The reuse of business data in the sales and purchase process has great potential. To enable reuse at the Nordic level, the region’s two million SMEs must be able to send and receive electronic documents across national borders. The pilot demonstrated that SMEs can use online invoices and digital orders between all Nordic countries.
Positive results from NSG&B’s pilot work
Since the end of 2021, NSG&B*) has implemented a pilot project to facilitate the use of electronic documents. The goal of the pilot has been to test the contact points of the Peppol network together with service providers and SMEs acting as buyers and sellers.
The results of the pilot indicate that SMEs can send and receive e-invoices and electronic orders in a standardised format through the Peppol network from all Nordic countries.
– We have done very good Nordic cooperation with private-market actors, says Jan Andre Mærøe, NSG&B project manager for digital business documents and product information.
– I want to thank everyone involved for their efforts and time invested. The tests and documentation of the e-invoice and order model could not have been carried out without the active participation and contribution of the service providers. Together, we have shown that the core of NSG&B, i.e., using structured business information from the beginning in connection with buying and selling, really works across national borders in the Nordic countries, Mærøe continues.
Facts about pilot work
The pilots regarding e-invoices and electronic orders, i.e., procurement messages, have been implemented in close cooperation with Nordic service providers and SMEs. Service providers have participated by reviewing processes for testing and suggesting specific ways to ensure semantic and technical interoperability. The pilots have been implemented in a production environment where existing SMEs send and receive e-invoices and orders.
Supporting SMEs in cross-border business
The pilot project gathered information about service providers that can offer SMEs solutions that facilitate cross-border buying and selling processes. A list of these service providers has been published on the NSG&B website. New Peppol-BIS-capable service providers are added to the list upon application.
Businesses can already now use standard models and the Peppol network nationally in their business processes to facilitate and simplify their processes. Finland was accepted as a member of the OpenPeppol network in August 2022. The State Treasury acts as the national Peppol authority.
Trade and digital documents – the core of the operation
Trading is the core of all companies’ operations, and business data is generated in business transactions. When organisations deal with sales and purchases in a digitally compatible format throughout the Nordic countries, they really use the power of digitalisation.
Using structured data from the start when buying and selling is the foundation of what NSG&B aims for. Data is generated in day-to-day business processes, but to take advantage of high-quality structured data, buyers and sellers must find and use good services and digital business systems that help them be in control of the data. The pilot now implemented is therefore a key part of NSG&B’s core operations and of the value it produces for Nordic SMEs.
New pilots ready to go
Pilot work is now being continued in the field of digital product catalogues and eReceipts. Digital product catalogues are being prepared, and eReceipts are planned for introduction during spring 2023.

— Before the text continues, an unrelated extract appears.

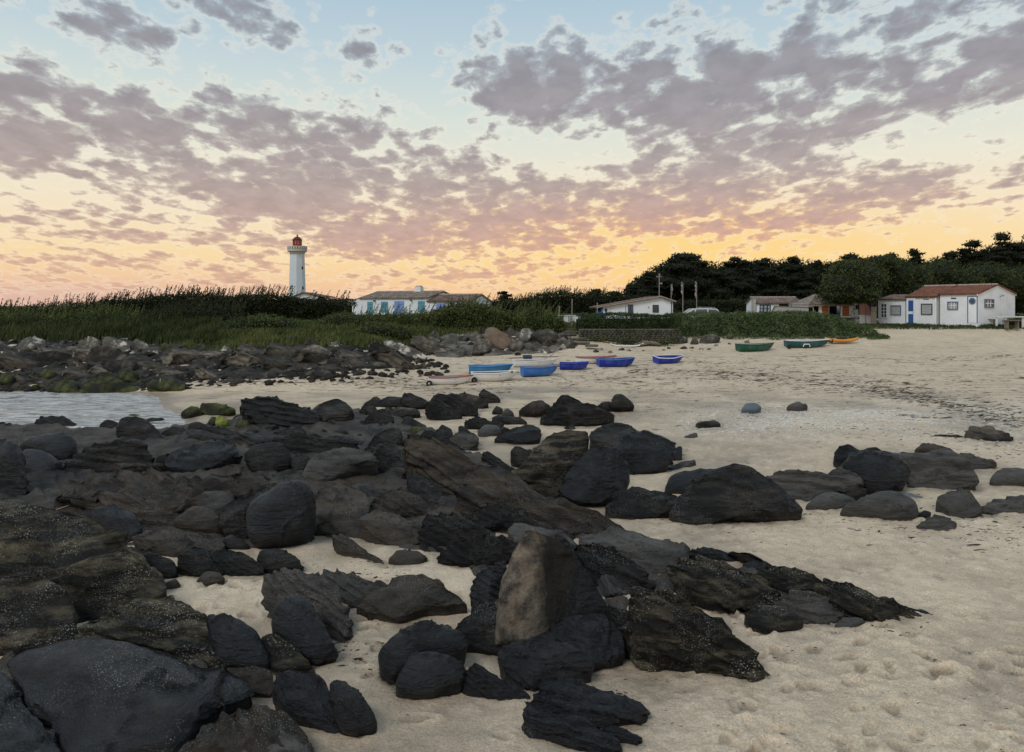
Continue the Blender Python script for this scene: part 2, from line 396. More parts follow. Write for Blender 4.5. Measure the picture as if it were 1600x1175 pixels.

Regarding product catalogues, it is particularly interesting to include environmental information. This allows for analysing the environmental footprint over a slightly longer period of time, and environmental information can be delivered to the authorities smoothly and efficiently.
– It is important to help create good capability for digital business systems to accomplish an environment where buyers and sellers can more easily exchange business and environmental information and automatically reuse information obtained from digital documents such as orders, invoices and receipts, says NSG&B implementation manager Sherry Warsi.
The Real-Time Economy project collaborates with NSG&B
Finland’s national digital economy development project works closely with NSG&B.
– To a great extent, the Real-Time Economy project and NSG&B have the same goals and a common vision: In 2030, we will have a national ecosystem for business actors that would be compatible with similar systems in other Nordic countries. It would allow seamless, real-time and secure transmission of orders, e-invoices, digital receipts and business data between parties. This is why we promote goals in close cooperation and implement, for example, joint trials that benefit all Nordic countries. We want to show the way for pan-European development, says Minna Rintala, project manager of the Real-Time Economy project.
Original article in English published on the NSG&B website.
*) Nordic Smart Government and Business
NSG&B’s vision is to create value for SMEs by making real-time business information available and usable for innovation and growth throughout the Nordic region automatically, based on consent and securely.
The core idea in the project is that structured business information can be shared automatically, allowing it to replace the burdensome manual processing in information exchange. This means harmonising digital systems and services instead of differentiating them and requires collaboration between industries that use business data.
NSG&B is an open collaborative programme jointly managed by government agencies, sharing knowledge with a wider stakeholder community. Joint development does not grant exclusive rights or rights to information access.